Carney’s AI-for-All Strategy Needs a Receipts Ledger
Before Ottawa spends billions scaling AI, Canadians deserve the public ledger: who gets the money, who controls the data, what power and water are used, and how many jobs are at risk.
Mark Carney’s new “AI for All” strategy is being sold with the right words: trust, opportunity and sovereignty. The accountability problem is that the receipts are still catching up to the rhetoric.
In his June 4 launch speech, Carney promised new legislation, regulations and standards to protect Canadians’ data, privacy and children. He said Ottawa would modernize privacy and online-safety laws, table consumer privacy legislation, expand the Canadian AI Safety Institute, and create protections against deepfakes and surveillance pricing. Those are serious promises. They should not be treated as a press-conference backdrop while the spending starts first and the text arrives later.
The money is already big. Carney’s speech listed $500 million through the Regional AI Initiative, another $700 million for the Compute Access fund, a $500-million Canadian Tech Growth Fund taking equity stakes in AI firms, nearly $350 million for AI institutes in Montreal, Toronto and Edmonton, and a $200-million first “AI mission” in health care. Global News also reported a $500-million BDC package through the LIFT program to help small and medium-sized businesses adopt AI.
That ledger should start with a line-by-line funding table: program authority, total envelope, application rules, recipients, equity terms, repayment terms, conflict screens, lobbyist contacts, procurement exemptions and measurable outcomes. If Ottawa is going to take equity stakes, Canadians deserve to know what downside risk taxpayers carry and what upside returns taxpayers receive.
The infrastructure side needs the same daylight. Global reported that the strategy contemplates large-scale AI data centres that can scale to at least 100 megawatts, with an aim of 850 megawatts of computing capacity by 2030. Carney said Canada would build sustainably by linking data-centre development with clean energy and robust environmental standards. Fine. Then publish the electricity, water, grid, ratepayer and emissions tests before the projects are finalized, not after communities are told the decision is already made.
The jobs file is even less acceptable. The government promotes 250,000 AI-related jobs and more than 90,000 youth opportunities. Global reported that, when officials were repeatedly asked whether Ottawa had an estimate for how many jobs would be lost through AI adoption, they did not answer. A strategy that counts promised new jobs but dodges displaced jobs is not a jobs plan; it is a sales pitch.

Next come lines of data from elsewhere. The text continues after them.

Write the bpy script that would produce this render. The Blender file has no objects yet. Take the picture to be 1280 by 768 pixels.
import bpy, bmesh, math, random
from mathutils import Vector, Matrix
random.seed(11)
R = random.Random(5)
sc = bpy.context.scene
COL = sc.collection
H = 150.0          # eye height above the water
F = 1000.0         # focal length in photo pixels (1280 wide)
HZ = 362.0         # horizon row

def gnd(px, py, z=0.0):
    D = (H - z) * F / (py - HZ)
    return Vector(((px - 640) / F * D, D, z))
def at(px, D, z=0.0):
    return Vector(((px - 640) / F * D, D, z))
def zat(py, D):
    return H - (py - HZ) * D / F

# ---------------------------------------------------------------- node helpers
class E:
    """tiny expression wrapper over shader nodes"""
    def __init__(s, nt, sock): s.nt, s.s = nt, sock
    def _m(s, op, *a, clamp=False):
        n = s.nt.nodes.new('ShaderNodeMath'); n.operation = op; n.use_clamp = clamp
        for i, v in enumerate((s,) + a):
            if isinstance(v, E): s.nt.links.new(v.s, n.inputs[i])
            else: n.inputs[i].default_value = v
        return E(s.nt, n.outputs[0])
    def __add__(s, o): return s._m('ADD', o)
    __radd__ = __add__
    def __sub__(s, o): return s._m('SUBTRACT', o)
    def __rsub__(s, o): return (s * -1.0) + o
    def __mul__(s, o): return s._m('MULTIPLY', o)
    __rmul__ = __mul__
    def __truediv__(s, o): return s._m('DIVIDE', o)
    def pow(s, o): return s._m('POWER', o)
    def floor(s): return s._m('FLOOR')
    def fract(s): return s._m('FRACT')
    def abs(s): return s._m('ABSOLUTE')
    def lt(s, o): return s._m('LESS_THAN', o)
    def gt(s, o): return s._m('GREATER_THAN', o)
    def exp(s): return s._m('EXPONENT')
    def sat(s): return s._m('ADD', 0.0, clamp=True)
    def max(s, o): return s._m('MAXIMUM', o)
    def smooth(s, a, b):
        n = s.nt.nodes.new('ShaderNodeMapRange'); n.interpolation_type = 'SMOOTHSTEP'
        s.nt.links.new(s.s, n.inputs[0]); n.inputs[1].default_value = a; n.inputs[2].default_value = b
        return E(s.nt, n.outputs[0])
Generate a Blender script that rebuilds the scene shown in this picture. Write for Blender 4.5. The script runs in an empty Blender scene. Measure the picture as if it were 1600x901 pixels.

None of this requires rejecting AI. Conservatives should welcome tools that improve health care, productivity, security and Canadian competitiveness. But a serious country does not confuse “sovereignty” with blank cheques, vague privacy promises and industrial policy for insiders. If Carney wants AI governed by Canadian values and accountable to Canadians, the next step is obvious: publish the spending, privacy, job-loss and data-centre receipts now.
- Prime Minister of Canada: Prime Minister Carney launches AI for All
- Global News: Canada unveils AI strategy with plans for widespread adoption, data centres
This article supports useful AI adoption while demanding public spending disclosure, enforceable privacy safeguards, job-displacement modelling and data-centre impact tests before Ottawa scales the program.